According to budget commentary released by KPMG Taseer Hadi & Co. Telecommunication is one of the largest service sectors of Pakistan contributing substantial revenue in the form of taxes on telecom services and income tax on profits.
The Finance Bill 2021 proposes several relief measures for this sector, some of them were being demanded for long, such as grant of ‘industry’ status for tax purposes.
These measures will help to attract investment in telecom infrastructure and reduce the cost of doing business and consequential relief to the public.
Following tax relief measures are proposed for this sector:
—Grant of industry status which will resolve several anomalies in taxation of this sector. Also, it will make it possible for telecom companies to import plant and machinery without collection of advance tax after obtaining exemption certificate from the Commissioner.

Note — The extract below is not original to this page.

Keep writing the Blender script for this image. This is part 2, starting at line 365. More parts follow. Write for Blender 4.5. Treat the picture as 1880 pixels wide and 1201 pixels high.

—Reduction in rate of withholding tax on receipts from 8% at present to 3%. As the said tax is also minimum tax, this will entail a reduction of 62.5% in effective tax rate on income for those with low profits.
—Reduction in rate of federal excise duty on telecom services from 17 percent to 16 percent. This will however only be relevant for services rendered in Islamabad as services rendered in provinces are subject to provincial sales tax.
—Abolition of fixed sales tax on SIM cards. However, this will not affect existing cases in litigation.